From the beginning, Angelo made research and evaluation an integral part of KSTF. Under her leadership, the foundation established the KSTF Research Fellowships (2005-2010) to support early career scholars engaged in critical research relevant to the recruitment, preparation, induction, mentoring and retention of high quality mathematics and science teachers. Collectively, KSTF Research Fellows have authored or co-authored over 50 peer-reviewed journal articles and 10 book chapters and received several prestigious awards from their universities and/or major educational research associations. In 2006, KSTF held the Knowles Conference series inaugural meeting at Wingspread in Racine, WI. The written documents produced during the conference resulted in an edited book entitled The Continuum of tScience Teacher Preparation: Knowledge, Questions, and Research Recommendations (Collins & Gillespie, 2009). A companion conference for mathematics was held in 2008. In addition, Angelo served as co-editor (along with J Randy McGinnis) of the Journal of Research in Science Teaching from 2005-2010.

Angelo spent the first 15 years of her distinguished career in education as a high school science teacher. From 1988 to 1990, she was the Director of the Teacher Assessment Project at Stanford University. From 1993 to 1995, she served as Director of the National Committee on Science Education Standards and Assessment at the National Academy of Sciences/National Research Council in Washington, DC. Angelo was an Associate Professor at Vanderbilt University’s Peabody College from 1996 to 2000.

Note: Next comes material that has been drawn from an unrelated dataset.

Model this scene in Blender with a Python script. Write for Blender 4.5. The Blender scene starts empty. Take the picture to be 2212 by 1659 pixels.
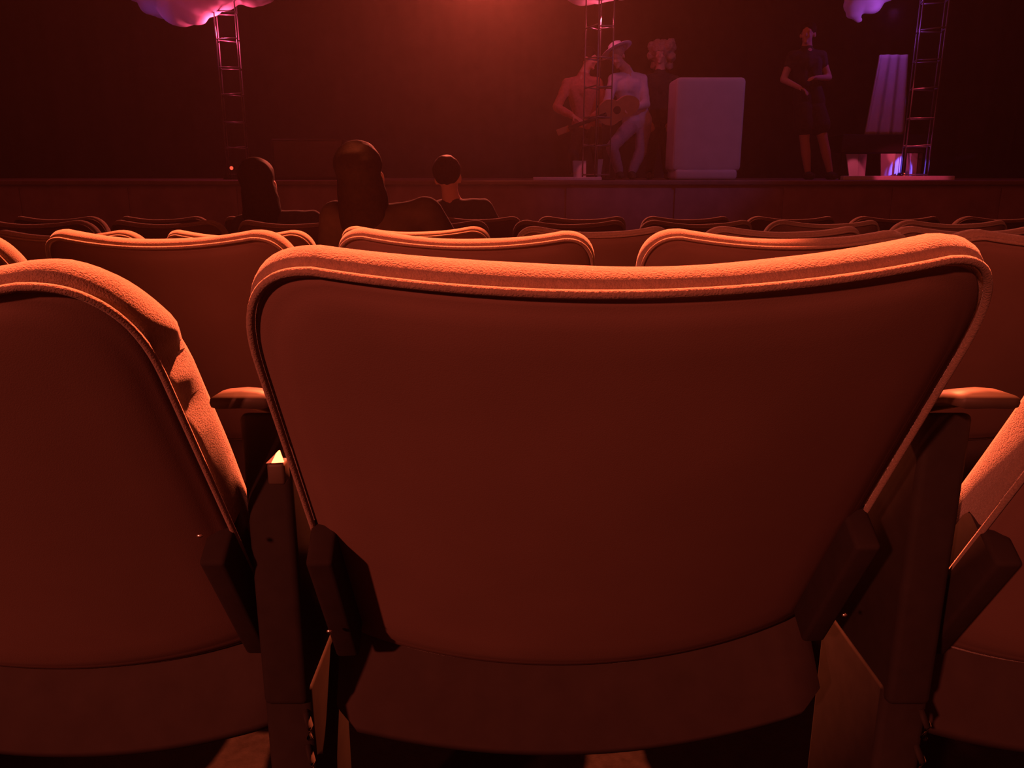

Angelo earned a bachelor of science degree from Marian University of Fond du Lac, and a master of science degree from Michigan State University. She was awarded her PhD at the University of Wisconsin, Madison. Angelo’s awards include the Alumni Achievement Award from the College of Education at the University of Wisconsin, Madison and a Doctor of Humane Letters from Edgewood College. She is a Fellow of the American Association for the Advancement of Science and of the American Educational Research Association. In 2012, Angelo assumed the Taft Endowed Chair in STEM Education at East Carolina University.